Mandy@ a sorta fairytale said...

Oh how I know those mean girls. I have felt their gawks. And.... sadly...there might have been a time or two I might have been considered one of them. That was short-lived and I have been since humbled. My biggest hope is that my children can grow up with the confidence and self-esteem that I didn't. Especially since my children will be growing up in the church (I did not), I hope they can draw strength from it.
I am so happy to hear that you have found your place to thrive! You're a wonderful person!

Kayli Sue said...

Wow this was an eye opener for me! I had no idea you were ever picked on! To me you have always been drop dead gorgeous and amazing! I totally get the short thing. I wasn't even a preemie so I don't have an excuse other than being the runt of an already short family. I seriously never would have guessed that you were the odd woman out! Girls can be so mean. I'm deffinitely going to raise my kids to be the nice kids. Not the mean one's.
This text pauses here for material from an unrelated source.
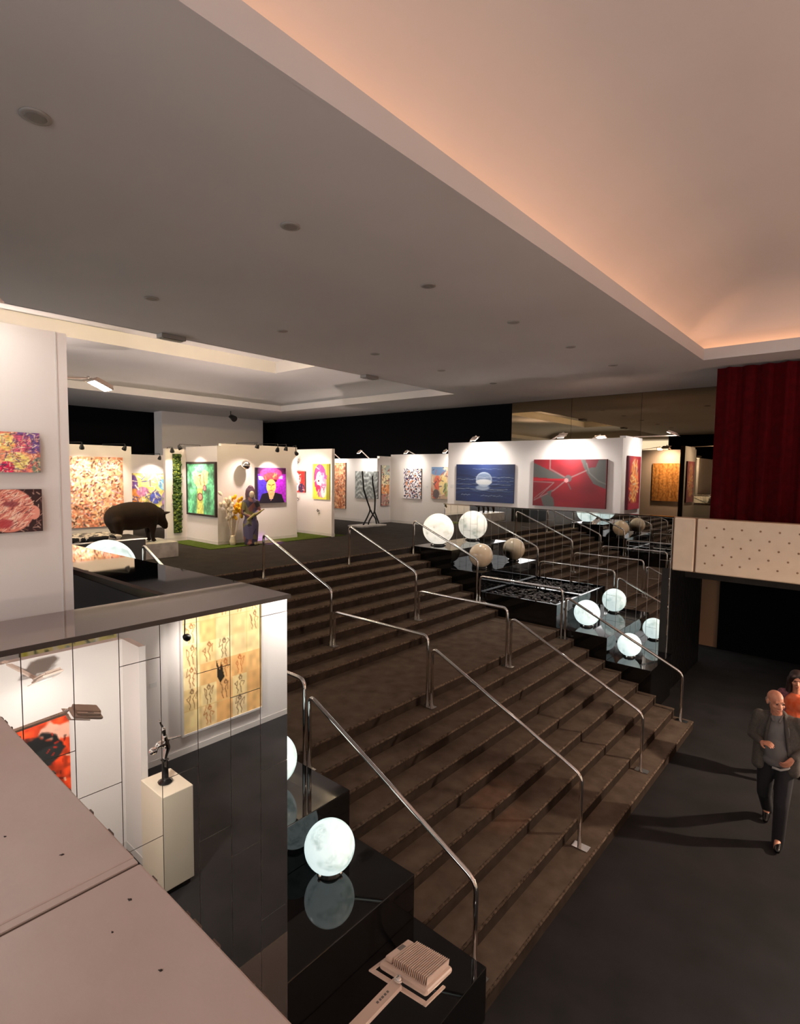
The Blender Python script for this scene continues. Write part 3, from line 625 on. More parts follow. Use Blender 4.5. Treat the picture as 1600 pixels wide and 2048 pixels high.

We deffinitely need more of those!

Amy Nielson said...

oh my goodness, isn't it crazy now that you were made fun of for being skinny?? i'm sure 99% of those girls would now DIE to look like you ;)

mean girls suck. and kids can be so mean. i've felt the wrath of mean girls (8th grade... shudder!!) and i'm scared to have a girl someday for that reason.

JencyJo said...
This comment has been removed by the author.
Anonymous said...

So wish I could have read the unedited version! I HATE mean girls. I pray that my girls will not be those mean girls and will somehow escape their wrath their entire lives. It is just ridiculous how awful we are to each other growing up. I don't know that I would have the strength and courage to blog about it and put it out there.
Way to go!

Sara & Saylor said...

I too wish I read the unedited version! I LOVED that! You are amazing Lauren and from the moment I met you I have ALWAYS been envious of you. You are GORGEOUS and such an awesome mom! Love you and miss you!